Both Northwestern District Attorney David E. Sullivan and Hampden District Attorney Mark G. Mastroianni said last month that alleged evidence tampering in the lab by chemist Sonja J. Farak would likely impact the disposition of cases in the region and could affect some past convictions.

Farak, 35, of Northampton, pleaded innocent to two counts of tampering with evidence and cocaine and heroin possession charges in Eastern Hampshire District Court in Belchertown. Authorities say the drugs involved were evidence samples in the lab. Farak was released on $5,000 bail last month and remains under a curfew. Her next court date is scheduled for April 12.

Authorities in the Northwestern District Attorney’s office said this week they could provide no information on the status of the investigation into Farak’s alleged wrongdoing in the lab. In a statement to the Gazette, Assistant District Attorney Jeremy Bucci said the case is being handled by the state Attorney General’s Office and Sullivan’s office is awaiting the results of that investigation.

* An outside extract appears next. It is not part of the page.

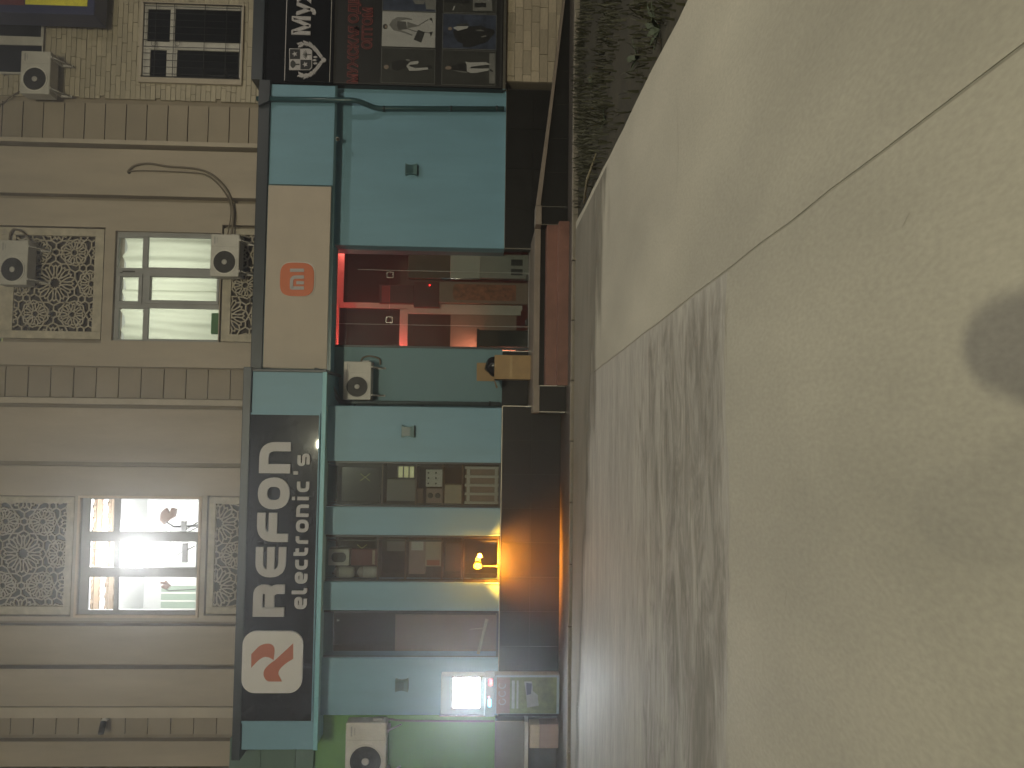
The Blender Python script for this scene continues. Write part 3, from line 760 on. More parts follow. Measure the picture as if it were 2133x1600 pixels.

“We are also awaiting word on whether Amherst will be the subject of an investigation by the inspector general,” he said, referring to the crime lab on the University of Massachusetts campus. “Until those questions are answered, we really cannot comment on this.”

Full audit

In late January, Sullivan said he had requested a full audit of all drug evidence at the Amherst lab.

Last week, Matroianni confirmed that drug charges against 14 people in Hampden County had been dismissed and cases against four others were compromised because of Farak’s involvement with handling drug evidence in those cases, according to a report in The Republican newspaper of Springfield.

The Amherst lab is where drugs seized by local and state police from central and western Massachusetts are stored and analyzed.

Attorney General Martha Coakley is prosecuting the case against Farak, whose arrest in January prompted a temporary shutdown of the Amherst lab, located at the Morrill Science Center complex at UMass.

State police had assumed control of the lab along with the William A. Hinton State Laboratory Institute in Jamaica Plain last July after it was revealed that another chemist, Annie Dookhan, 35, of Franklin, was allegedly faking test results.

The case against Dookhan has thrown thousands of criminal cases into question and as of last month had led to the release of nearly 200 people convicted of crimes based on Dookhan’s work.